Saturday, December 18, 2010

"Tighten Up" by the Black Keys

I missed this video when it came out this summer. Maybe my favorite music video all year.

Saturday, December 4, 2010

Neo-cons misinterpret Tina Fey, take Fey to task for misinterpreting Mark Twain

Tina Fey, accepting the Mark Twain Prize:
I hope that, like Mark Twain, a hundred years from now people will see my work and think, "Wow, that is actually pretty racist."
 Pretty funny, right? Wrong! say the neo-conservative pundits.

Aaron Goldstein in The American Spectator:
Well, what do you know? Tina Fey still isn't funny.
Philip Terzian in The Weekly Standard:
You can say a lot of things about Mark Twain, and a lot of critical things, but calling his writings racist is plain ignorance. Which, considering Tina Fey’s cerebral reputation, and the glittering credentials of her Kennedy Center audience, makes her joke -- and the attendant laughter and self-congratulatory applause -- more depressing than anything Mark Twain ever wrote or said.
The Spectator blog is pretty easy to absorb and dismiss, so I'll get that out of the way first. Goldstein, one of those post-9/11 neo-conservatives, was naturally too busy "watching Sarah Palin on TLC" to bother with the Mark Twain Prize.

The "still not funny" comment refers to a blog he wrote back in June after the Kennedy Center announced that Fey would win the Mark Twain Prize. It's worth a perusal, if only for his delusional idea of Palin as a good sport and his hilarious list of comics better than Fey. Who did Goldstein prefer? Bill Cosby. Carol Burnett. Robin Williams. Thank you, sir, for pointing out three of the funniest comedians of the Johnny Carson era. Perhaps next you can explain how Tina Fey just doesn't match up to the high standards of Groucho Marx or Charlie Chaplin or, hell, Mark Twain.

Goldstein's bah-humbuggery, by the way, immediately reminded me of Jarem--one of those amazing, random, non-recurring 30 Rock characters.

---

I have a bit more to say about Philip Terzian's comments in the Weekly Standard. While Goldstein's harumphing can be lightly dismissed with an eye-roll, Terzian's assumption and claim that Fey calls Twain's works racist bears a little more scrutiny.

By way of disclaimer: Bear in mind that such scrutiny involves taking Fey's joke too seriously, but I want to show how, even if, like Terzian, you are inclined to treat the joke with all the seriousness of an audience at a White House Correspondents Dinner, Terzian's conclusion remains dead wrong.

On a technical level it's simply not true. She doesn't call his writing racist. She suggests that now, a hundred years on, people read his stuff and say, "Wow, that is actually pretty racist." And what do you know?

"Technicality!" the neo-cons shout. "Side-stepping the issue!" because obviously she's implying that his writing are racist. She's not. Because Terzian completely fails to understand what Fey's joke is saying and implying, he tears into Fey for failing to understand Twain's writing. Which is, I do believe, truly ironic.

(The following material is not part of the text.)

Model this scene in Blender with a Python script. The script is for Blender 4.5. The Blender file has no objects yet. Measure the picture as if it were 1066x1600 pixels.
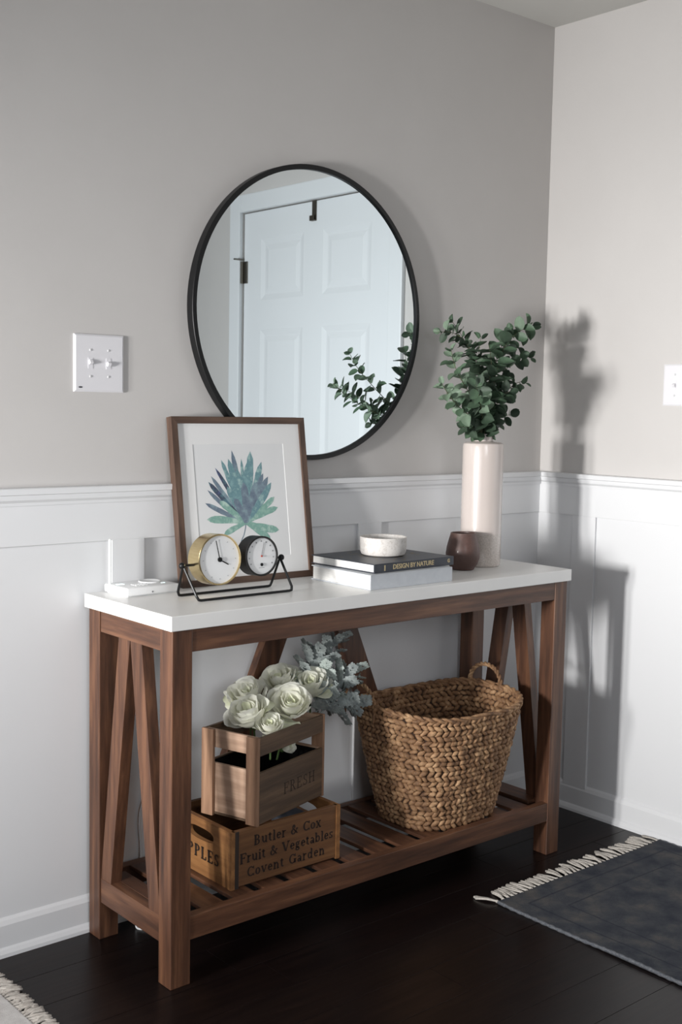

[I think that's ironic, right? Speaking of which, check out Twain's "ironic" mustache. What a hipster!]

Three notes:

1. If Tina Fey is calling Twain's writing racist, she's calling her own work racist too. [Here you might say that it's a joke. Good point. Since you understand that it's a joke and not to be taken too seriously, why are you still reading? You can't arbitrarily decide she's joking about her own work being racist but serious about Twain's work being racist. You should have stopped reading after the disclaimer.]

2. If she's calling Twain's work racist, she's implying that whatever anyone calls racist is racist. And if Tina Fey thought that, she certainly wouldn't be making the show she is making.
 
3. If Terzian actually watched Tina Fey's work outside of her ubiquitous Palin impersonations, he might not have misunderstood Fey. Rather than accusing Twain of racism, Fey actually made an ambitious statement about her work's interaction and engagement with racism. He might see that her comment is not the back-handed compliment it seems at first but is instead a nod to Twain's legacy.

30 Rock (which I'll take here as the high point of Fey's work) often portrays stereotypes about race in ways that are funny and slightly uncomfortable. The scenes on race offer a look into our society's foibles and weaknesses. Tina Fey plays with racial assumptions, and she rarely, if ever, gives her audience the relief of immediately dismissing or destroying the stereotypes. By embodying our cultural preconceptions about race, she is--in a healthy and generally hilarious way--engaging in a racist dialogue. That she does so without the acceptable Dead Serious Face opens her up to charges of racism from small minds.

Consider: if we today have problems discerning whether 30 Rock is racist, imagine how much more difficult this would be in a century. When people with inevitably different perspectives from another culture with it's own constructions of race and society attempts to parse commentary, humor, and racism within 30 Rock, some of them are likely to think, wrongly, "Wow, that is actually pretty racist." And if, in one hundred years, that discussion actually is occurring, Tina Fey's work and legacy will have approached Mark Twain's.